The bill’s sponsor, Sen. Greg Dolezal, R-Cumming, said, “I believe the accountability that the free market provides in many cases is more powerful. Our goal is to educate children. What this bill captures is the idea that parents and children know what is best.”
“When it comes to school choice, we have segregation. We have the haves and the have nots: this is empowering for those families do not have the financial ability necessary to make choices,” said Dolezal.
Opponents countered the voucher would only help the haves, given private school tuitions of $18,000 a year with the cost soaring to $30,000 for specialty schools for students with learning issues.
“This allows anyone to take their children out of public schools to private schools,” said Henson, “Private school tuition is far above the amount of money they will be getting from these vouchers. That means higher income people will be going from public schools to private schools.”

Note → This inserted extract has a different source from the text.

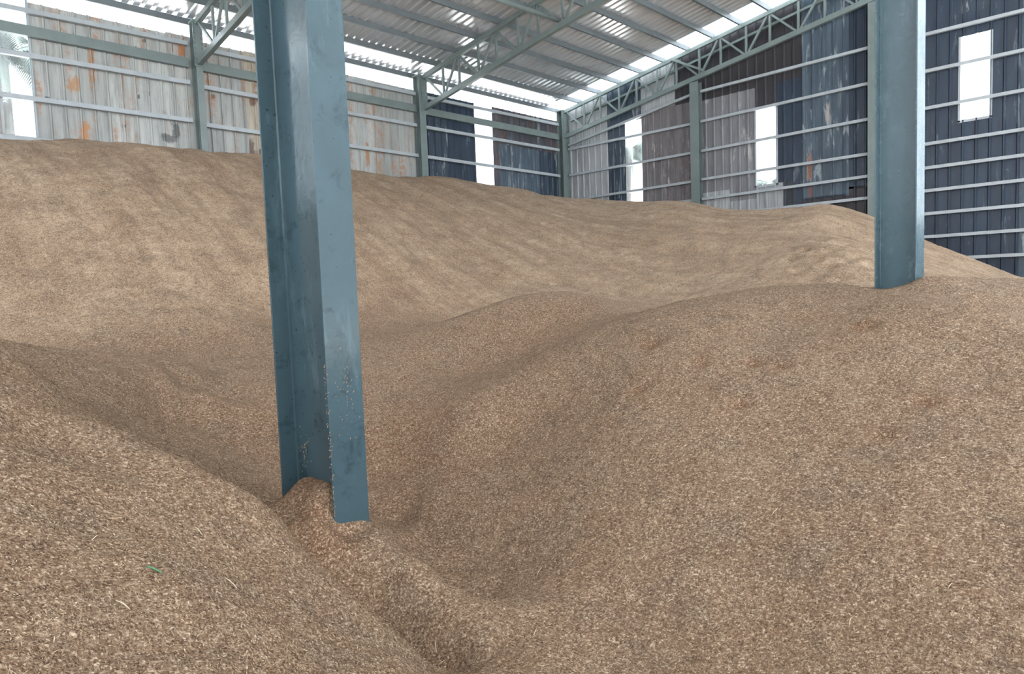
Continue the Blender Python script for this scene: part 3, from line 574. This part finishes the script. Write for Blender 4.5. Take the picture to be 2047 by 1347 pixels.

Dolezal cited a young man I profiled who was among the first Georgia students to use a special needs voucher to attend a Catholic school and was now graduating college.
The AJC had talked to his mother in 2007, the year that Georgia approved its special-needs scholarship, essentially a school voucher program for children with disabilities. I checked back with the family in May.
Dolezal mentioned facts from my story, including that the state voucher did not cover the private school cost but that the student received aid from the school. This was proof, he said, that low-income students will be able to attend private schools with the voucher because those schools will close the gaps with scholarship aid.
Here is what Dolezal did not include from my story: This was a family with some resources of its own to expend. They received between $2,000 and $3,000 a year from the state special needs voucher. Yes, the school helped out with some aid, but the parents also contributed.
What about parents who can’t contribute? “Our charge is to look at all the students, and it is obvious this program is not going to help all the students,” said Henson.
As Cherokee superintendent Brian V. Hightower told parents in a note:
Supporters of these vouchers, including a Cherokee County State representative who proposed one of the bills, contend they "save" local school districts money by not requiring they educate those students... but when a few students leave a classroom, there are no operational savings – just losses. We still must pay the same operating bills and maintenance costs. And these funding losses lower the quality of educational services for all students. Independent research(as compared to supporters' special-interest group-funded reports) shows vouchers don't yield a positive return on such a costly investment.
In reality, what vouchers like these do is take tax dollars paid not just by families, but also by businesses and industries, to ensure a community's public schools are high quality and graduating educated workers and productive citizens... and instead redistributes that public wealth to individuals (including those who already can afford private school tuition and/or the ability to stay home to home-school) and provide public assistance to private for-profit schools.
Here is a good summation of concerns over the bill from the Professional Association of Georgia Educators:
-SB 173 hurts students by diverting critical financial resources from Georgia public schools, which serve 1.7 million students. Georgia already has two private school voucher programs. Vouchers have not proven to increase student academic outcomes as evidenced by studies in Washington, DC, and Indiana.
-SB 173 hurts taxpayers – Senators have dodged repeated requests for a fiscal note, which would demonstrate the official cost estimate regarding implementation of SB 173, on the current version of the bill. However, a state fiscal note released Feb. 28 on a previous version of the legislation showed costs could balloon to $271.3 million in the next decade from funds otherwise allocated to public schools.
-SB 173 is opposed by PAGE, the Georgia PTA, and every other major Georgia education group.